Let me introduce you to a mini documentary about young Japanese hermits called hikikomori. Hikikomori live in seclusion stretching months, even years, without a proper occupation. Movies and video games comprise their daily life, and they do not have a social life outside of the Internet. How do they become like this? How can Sigmund Freud’s psychoanalytic theory help us to understand the inner world of hikikomori?
Hikikomori are people who have rejected the outside world or external reality. What Freud teaches us to think about “reality” is not really about whether something is subjective or objective, rather, he thinks reality as an “obstacle”. In his psychoanalytic theory, humans primarily seek pleasure and organize their activities around this goal. But in many moments in life pleasure isn’t readily available, so the individual must work his or her way around and has to directly manipulate the external environment in order to secure the source of pleasure. Following this thinking, we are all the time living in our own fantasies until a problem arises, that’s our point of contact with the world, which is reality.
Narcissism is another keyword in his theory. Let’s take narcissism as “love for oneself”, and define love as “an individual’s relationship with a source of pleasure”, that means the narcissist takes oneself as the source of pleasure. It is well-known that Freud is all about sexual pleasure, and I think he’s right about auto-eroticism of the human body. Auto-eroticism means we can generate sexual pleasure just by fiddling with our own bodies (e.g. masturbation or day-dreaming). And since our bodies are immediately available to ourselves, we don’t have to deal with the external environment at all to experience pleasure. This is why narcissism is dangerous because of the self-sufficiency of the body which grants “labour-free” pleasure to ourselves, causing us to lose incentive to come in contact with the outside world and other people.

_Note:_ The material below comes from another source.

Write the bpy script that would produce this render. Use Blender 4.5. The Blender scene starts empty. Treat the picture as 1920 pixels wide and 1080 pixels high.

I think there is a weighty element of narcissism in hikikomori. And the contemporary media environment supports this personality trait. When movies, video games, and convenient store foods can satisfy their need for pleasure, why take pains to deal with reality? Reality is painful, because work demands labour, just as walking strains our muscles. The documentary addresses this as well, attributing the cause of hikikomori to parental negligence or violence which is broadly tied to high society expectations and intense competition. Parents, who out of ignorance or pressure abuse their children to “succeed”, puts too much of a dose of reality to their children early on, and the intense amount of pain causes the children to avoid dealing with reality later on and become hikikomori. They prefer to live in a sheltered existence where all is pleasure and no pain, often out of fear.
Switching gears to McLuhan, if media technology is extension of the human body, then should we think movies and video games as auto-erotic, narcissism-inducing machines that ultimately have the effect of isolating individuals from the outside world?